Fortunately, my mathematics was reasonably good, and science has always interested me more than the arts. It was not until I became a teenager, however, that steam started to creep into my soul. Up until the age of thirteen steam trips for me had been a pleasant and fascinating holiday pastime to indulge my rather fanatical father.

It was one early Autumn evening, most probably a Tuesday, when dad arrived home from work to find that mum was going out, clashing with his expected attendance at a meeting of the Stroud Society of Model Engineers. After a slight debate, as to whether I could be left in the house alone, I found myself in Dad’s car heading towards the outskirts of Stroud to an abandoned Work House, where the then newly formed society had leased some space to set up a club room and machine shop. I had homework with me and Dad suggested that I stay in the car and finish my work. “Not a chance” as soon as he disappeared I was out of the car exploring the huge building and its surroundings.

About twenty minutes later, I was balancing on a log, rocking to and fro, gazing at the Cotswold scenery, from what served as the car park, when a rather smart sports car pulled up, and a tall, skinny, dark haired young man jumped out, and tugging his hand through his thick dark hair, rushed into the building. I think it was the car that piqued my interest, a harvest gold MGBGT (that my father later called an upholstered roller skate).

I hopped off the log and followed the young man inside. What a delight drilling machines, a big lathe an assortment of bits and bobs all strewn around as about eight men tried to make order of their recent acquisitions. Even at this early stage it smelt like a machine shop, that whiff of oil and hot swarf. Needless to say, I did not complete my homework that night, I spent the remainder of the evening wielding a broom, clearing floor space for machines to be pushed or hoisted in. I am not sure how good a job I did, because I kept one beady eye on the skinny dark-haired young man.

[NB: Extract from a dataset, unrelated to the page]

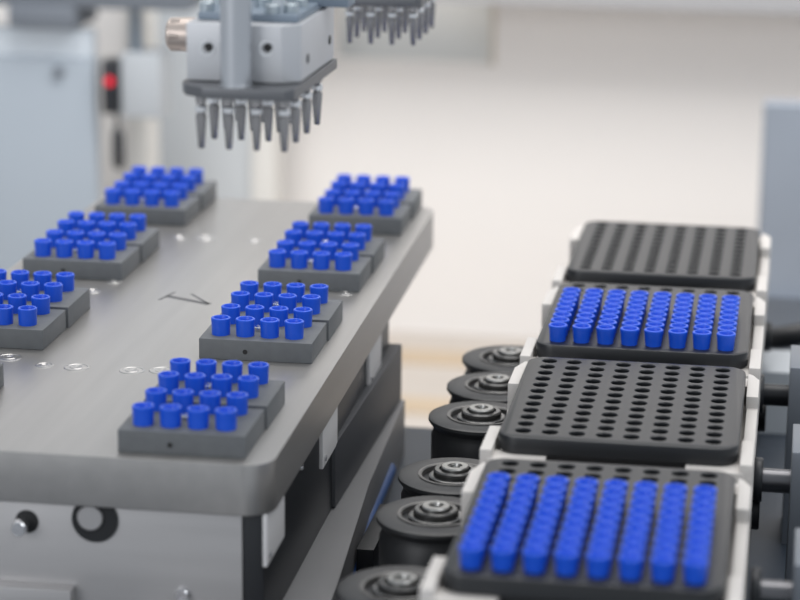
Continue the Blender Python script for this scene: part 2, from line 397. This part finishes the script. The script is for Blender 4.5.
# ------------------------------------------------------------------ needle grippers hanging above the table
def needle_mesh():
    b = B()
    lathe(b, [(0, 0), (.9, 0), (1.05, .4), (1.75, 9.4), (1.8, 10.6), (1.3, 11.0), (1.3, 14.3), (1.75, 14.7), (1.75, 18), (0, 18)], n=16)
    return mesh('gripper_pin', b)
pin_me = needle_mesh()
b = B(); lathe(b, [(1.2, 11.2), (1.9, 11.7), (1.95, 13.2), (1.3, 13.9)], n=16); collar_me = mesh('pin_collar', b)
def gripper(loc, label, dx, dy, rz=0.):
    t = thing('needle_gripper', label, 'gripper', loc, rz, 'needle grippers hanging above the table')
    b = B(); w = dx * 3
    prism(b, [(1.5, -4.5), (w + 1.5, -4.5), (w + 3.6, -1.5), (w + 3.6, 3 * dy + 15), (-7.6, 3 * dy + 15), (-7.6, 6), (-5, 0)], 16.5, 20.0, .35)
    obj('mounting_plate', b, 'darkplate', t)
    b = B(); prism(b, [(-6.2, 6), (w - 2, 6), (w + 3, 10.5), (w + 3, 3 * dy + 13), (-6.2, 3 * dy + 13)], 20.3, 38.5, .5); o = obj('body_block', b, 'head', t)
    for hx, hz in ((.6, 30.6), (19.6, 31.2)):
        b = B(); lathe(b, [(2.7, .05), (2.6, -.3), (1.5, -.3), (1.3, .0), (0, .05)], hx, 6, hz, 24, 'y'); h = obj('screw_hole', b, 'brightsteel', o)
        b = B(); lathe(b, [(0, -.32), (1.45, -.32), (1.45, .1), (0, .1)], hx + .6, 6, hz + .4, 20, 'y'); obj('hole_core', b, 'dark', h)
    for hy, hz in ((20, 26.3), (53, 27.5)):
        b = B(); lathe(b, [(0, 0), (1.6, 0), (1.5, .2), (0, .2)], w + 3, hy, hz, 20, 'x'); obj('side_hole', b, 'dark', o)
    for r in range(4):
        for i in range(4):
            p = obj('gripper_pin', None, 'needle', t, me=pin_me); p.location = (dx * i * S, dy * r * S, 0)
            obj('pin_collar', None, 'brightsteel', p, me=collar_me)
    b = B(); lathe(b, [(0, 20), (5.2, 20), (5.2, 20.6), (4.9, 20.8), (4.9, 130), (0, 130)], 11.3, .4, 0, 40); obj('guide_rod', b, 'rod', t)
    b = B(); lathe(b, [(0, -22), (4.6, -22), (5.4, -21.2), (5.7, -16), (5.7, -8.4), (5.0, -6.2), (0, -6.2)], 0, 42, 29.2, 32, 'x'); lathe(b, [(0, -20.5), (6.0, -20.5), (6.0, -17.4), (0, -17.4)], 0, 42, 29.2, 6, 'x')
    obj('air_fitting', b, 'knob', t)
    b = B(); box(b, -4, w + 1.5, 12, 3 * dy + 8, 38.6, 41, .3); obj('top_flange', b, 'barblue', t)
    for sx, sy in ((-2, 16), (-1.5, 30), (5.5, 22), (19.5, 15), (24.8, 18), (24.6, 32), (13, 30), (20, 42), (3, 46)):
        b = B(); lathe(b, [(0, 0), (2.5, 0), (2.5, 2.6), (2.1, 3), (1.4, 3), (1.2, 1.6), (0, 1.6)], sx, sy, 41, 20); obj('cap_screw', b, 'screwblue', t)
    b = B(); lathe(b, [(0, 0), (3, 0), (3, 12), (0, 12)], 7, 52, 41, 24); lathe(b, [(0, 0), (3, 0), (3, 12), (0, 12)], 21, 54, 41, 24); obj('air_hose', b, 'anod', t)
    b = B(); box(b, 17, w + 11, 44, 56, 39.5, 44.2, .4); obj('side_arm', b, 'barblue', t)
    return t
gripper((-130.9, -81.5, 99), 'silver gripper head with rod and sixteen needles hanging in front, nearer of two', 8.9, 15.9, -.02)
gripper((-132.6, 183.4, 93), 'farther dark gripper with short needles hanging at the top edge, blurred', 8.95, 17.0)

# ------------------------------------------------------------------ right side posts with shafts
PLB = ['grey upright post at the bottom right corner, nearest of three', 'grey upright post at the right edge beside the sharp empty tray',
       'grey upright post at the right edge, farthest of three, by the black hose']
for k, (px, py) in enumerate([(59.0, -113), (57.4, -5), (55.7, 99)]):
    t = thing('side_post', PLB[k], 'post', (px, py, -80), 0, 'grey posts along the right edge')
    b = B(); box(b, 0, 26, -16, 17, 0, 71, .6); obj('upright', b, 'post', t)
    b = B(); lathe(b, [(0, -9.6), (4.2, -9.6), (4.2, 0), (0, 0)], 0, 2, 54.5, 28, 'x'); obj('shaft', b, 'shaft' if k < 2 else 'anod', t)
    b = B(); lathe(b, [(0, -12.8), (7.5, -12.8), (7.8, -12.3), (7.8, -10), (7.5, -9.5), (0, -9.5)], 0, 2, 54.5, 32, 'x'); obj('shaft_collar', b, 'anod', t)
b = B(); tube(b, [(33, 330, -62), (43, 310, -60), (52, 302, -57), (62, 300, -54), (75, 302, -54), (85, 310, -70), (88, 315, -80)], 5.5)
tag(obj('black_hose', b, 'black'), 'thick black hose behind the farthest grey post at the right edge', 'hose')
b = B(); prism(b, rrect(36, 60, 225, 262, 4), -80, -52, 1.2)
tag(obj('grey_housing', b, 'sensorgrey'), 'pale grey blurred housing below the black hose at the right edge', 'housing')

# ------------------------------------------------------------------ bed and odds and ends between
b = B(); box(b, -420, 130, -330, 205, -140, -80, 1.5); box(b, 20, 130, 200, 470, -140, -80.01, 1.5)
tag(obj('machine_bed', b, 'bed'), 'dark blue-grey machine bed under the wheels and the table', 'machine bed')
b = B(); box(b, -95.5, -89, 0, 50, -80, -62, .5)
tag(obj('stop_bracket', b, 'black'), 'black upright strip on the bed between the grey rail and the wheels', 'bracket')
b = B(); tube(b, [(-104, 120, -72), (-102.5, 70, -72), (-99.5, 20, -72), (-97.5, -20, -72)], 3.4)
tag(obj('blue_tube', b, 'bluehose'), 'dark blue tube lying along the grey rail', 'tube')

# ------------------------------------------------------------------ background
t = thing('light_sensor', 'black blurred sensor with a glowing red light on a grey box, upper left', 'sensor', (-384, 700, 0))
b = B(); box(b, -5, 5, -8, 8, -37, -2, 1); obj('sensor_housing', b, 'sensor', t)
b = B(); lathe(b, [(0, 0), (2.9, 0), (2.6, -.8), (0, -1.1)], .3, -8, -15.5, 24, 'y'); o = obj('red_light', b, 'led', t); o['label'] = 'glowing red light'
b = B(); box(b, 6, 33, -4, 26, -40, 2.5, 3); obj('sensor_box', b, 'sensorgrey', t)
b = B(); lathe(b, [(0, 2), (3.2, 2), (3.2, 60), (0, 60)], 13.5, 10, 0, 20); obj('hanger_rod', b, 'barblue', t)
b = B(); lathe(b, [(0, -74), (3, -74), (4, -70), (4, -52), (3, -49), (1.5, -47), (1.5, -36), (0, -36)], 3.2, 0, 0, 20); obj('cable_plug', b, 'sensor', t)
b = B(); box(b, -520, -328, 690, 740, 31, 58, 4); box(b, -450, -404, 688, 742, 17, 33, 4)
tag(obj('overhead_carriage', b, 'overhead'), 'dark blurred carriage across the top left corner above the sensor', 'carriage')
b = B(); prism(b, rrect(34, 130, 700, 720, 2), -141, -16, 1)
prism(b, rrect(38, 130, 690, 720, 2), -230, -141.5, 1)
tag(obj('equipment_cabinet', b, 'cab'), 'blue-grey blurred cabinet at the right edge behind the trays', 'cabinet')
b = B(); lathe(b, [(0, 0), (3.6, 0), (3.6, 3), (0, 3)], -419.5, 697, -11.5, 20, 'y')
tag(obj('wall_knob', b, 'overhead'), 'small dark blurred knob on the pale blue panel, upper left', 'knob')

# the setting
b = B(); box(b, -900, 500, 240, 960, -236, -230); struct('floor', b, 'floor')
b = B()                                                        # back wall with a shallow niche
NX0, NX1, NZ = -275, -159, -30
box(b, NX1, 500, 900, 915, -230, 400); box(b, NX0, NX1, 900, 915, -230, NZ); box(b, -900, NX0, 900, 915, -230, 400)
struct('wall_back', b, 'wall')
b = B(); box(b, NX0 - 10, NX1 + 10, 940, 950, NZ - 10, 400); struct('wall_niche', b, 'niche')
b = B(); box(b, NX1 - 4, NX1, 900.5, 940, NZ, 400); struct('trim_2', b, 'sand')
b = B(); box(b, -900, -396, 700, 712, -230, -3, 1); struct('wall_left', b, 'panelblue')
b = B(); box(b, -900, -397, 702, 712, -2.9, 16, 1); struct('trim_7', b, 'palestrip')
b = B(); box(b, -391.5, -377, 760, 790, -230, 400, 1); struct('trim_1', b, 'whitepost')
b = B(); box(b, -397, -326.5, 850, 870, -230, 400, 1); struct('wall_panel', b, 'wallcool')
b = B(); box(b, -326.4, -309, 846, 880, -230, 400, 3); struct('trim_3', b, 'whitepost')
b = B(); box(b, -600, 400, 816, 850, -230, -228.6); struct('trim_4', b, 'tan')
b = B(); box(b, -600, 400, 700, 734, -230, -228.8); struct('trim_5', b, 'tan')
b = B(); box(b, -320, 300, 830, 890, 23, 60, 2); struct('top_shade_bar', b, 'topshade')  # bar added above the frame; its blurred edge darkens the wall top

# ------------------------------------------------------------------ camera
cd = bpy.data.cameras.new('camera'); cam = bpy.data.objects.new('camera', cd); C.objects.link(cam)
cam.location = (51.806 * S, -816.3 * S, 246.71 * S); cam.rotation_euler = (1.31608989, -.0100799, .16319743)
cd.sensor_width = 36; cd.lens = 2443.268 / 800 * 36; cd.clip_start = .01; cd.clip_end = 20
cd.dof.use_dof = True; cd.dof.focus_distance = .88; cd.dof.aperture_fstop = 9.5
bpy.context.scene.camera = cam

# ------------------------------------------------------------------ light: bright machine hall with a ceiling lamp panel, plus added fills
def area(name, loc, target, sx, sy, power, col):
    l = bpy.data.lights.new(name, 'AREA'); l.shape = 'RECTANGLE'; l.size = sx; l.size_y = sy; l.energy = power; l.color = col
    o = bpy.data.objects.new(name, l); C.objects.link(o); o.location = loc
    o.rotation_euler = (Vector(target) - Vector(loc)).to_track_quat('-Z', 'Y').to_euler()
area('ceiling_lamp', (-.1, .35, 1.35), (-.1, .1, 0), 1.1, 1.1, 11, (1, .97, .94))
area('hall_lamp', (.9, -.6, 1.3), (0, .1, 0), .8, .8, 7, (.96, .98, 1))
area('front_fill', (-.9, -1.5, .55), (-.1, 0, 0), .9, .7, 7.5, (.98, .98, 1))  # added fill from behind the camera, brightens the front-facing sides
area('wall_fill', (-.1, .4, .6), (-.1, .9, .12), .8, .3, 4.6, (1, .965, .935))  # added fill aimed at the back wall to lift its tone
w = bpy.data.worlds.new('hall'); bpy.context.scene.world = w; w.use_nodes = True
bg = w.node_tree.nodes['Background']; bg.inputs[0].default_value = (.82, .88, .95, 1); bg.inputs[1].default_value = .6
vs = bpy.context.scene.view_settings
vs.view_transform = 'Standard'; vs.look = 'None'; vs.gamma = 1; vs.use_curve_mapping = False; vs.exposure = 0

To raise funds for their club, volunteers attended all the summer fete’s in the area. Arriving the evening prior to the fete and laying a straight length of portable track of dual gauge 3½” and 5”. Returning on fete day with either a 5” 0-6-0 tank engine with Baker valve gear, or a beautiful 3½” gauge Great Western 4-6-0 County class engine built by Gordon Jones, one of the first club members. Two running coaches that could seat about four or five children linked up behind to form the train and we were in business.

The very first fete I attended was, I think, where my awe of steam locomotives really began. To see an engine being lit and fired up, coming to life in front of your eyes is quite a sight to behold. A lovely aesthetic inert ornament turns into a warm living chattering animal, with a glowing fire in its belly and a life all its own.

At these fete’s I would help children on and off the coaches and sit at the back to avoid anyone falling off. Elf and Safety was laxer in the 70’s. One society member’s son did fall of the back of the train when we attended an away day at another club. It was a raised track and he was only about 3 ½ years old. When his mother finally reached him, he was screaming and protesting very loudly, not because he was hurt, but because the train was going on without him. That toddler today is also an avid model engineer and steam buff.

On rainy days I often sat behind the driver, sometimes this was my father, who would be smoking a cigar (Elf and Safety!!) holding an umbrella over his head as we ran up and down the track with no passengers trying to attract some children onto the ride.

At the end of the fete when all the children had gone home, there would often be a fire remaining under the boiler and some steam would still be available to power the train. I was the kid begging at the side of the track to be allowed to drive the engine and, oddly enough, they let me. To begin with the owner of the 0-6-0 tank engine sat behind me instructing me and modifying my speed as we romped up and down the track. As I grew older he would still sometimes sit behind me taking his seat after running his hands through his thick dark hair.

Perhaps it was not only the steam that I found so attractive!!!!